Here is the part that explains everything happening across these examples. Parsons and Barker did not win because their films were technically superior to what Disney or Lucasfilm produced with vastly larger budgets. They won because by the time their films hit theaters, they were not asking strangers to take a chance on an unknown project. They were asking an audience that already trusted them to show up for the next thing they made, exactly the same way a small business owner asks an existing customer to buy again rather than convincing a stranger from scratch.

That is an enormous advantage, and it has nothing to do with cameras, visual effects, or production budgets. A studio has to convince a cold audience, through paid advertising and press, that a new film is worth two hours and fifteen dollars of someone's evening. A creator with a built audience skips that entire step, because the trust was established years earlier, one video at a time, long before there was a movie to sell. Dhar Mann skipped it too, just by building the system instead of the persona.

What This Has to Do With You if You Are Not Making Movies

If you are building a company, a product, or a personal brand, the lesson sitting inside this data has nothing to do with video content. It is about where leverage actually comes from in any market where attention is the scarce resource and trust is the actual currency being traded.

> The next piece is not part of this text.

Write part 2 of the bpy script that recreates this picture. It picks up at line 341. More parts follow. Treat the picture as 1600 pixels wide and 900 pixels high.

Netflix has more capital, more talent under contract, and more global infrastructure than almost any individual creator could ever hope to assemble. None of that mattered as much as the simple fact that creators had spent years building a direct relationship with the exact people who would eventually decide whether to show up. Capital can buy reach. It cannot buy trust. Trust only gets built the slow way, through consistent contact with the same audience over a long stretch of time, which is precisely what the platform's own algorithm now measures and rewards.

Founders chase the equivalent of a studio budget constantly. They want the big launch, the press feature, the campaign that puts them in front of a massive audience all at once. What this shift in viewing habits actually rewards is the opposite instinct. It rewards the founder who shows up consistently for a smaller audience long enough that those people would follow them into whatever they build next, the same way Parsons and Barker's audiences followed them straight from a video feed into a movie theater, and the same way Dhar Mann's viewers kept showing up regardless of which actors appeared on screen that week.

The next time someone tells you that you need a bigger budget, a flashier launch, or a more impressive production to compete with companies that have more resources than you, remember what just happened to Netflix. The biggest budget in the room is not what wins anymore. The deepest trust is, and the platforms have started building their entire ranking systems around proving it.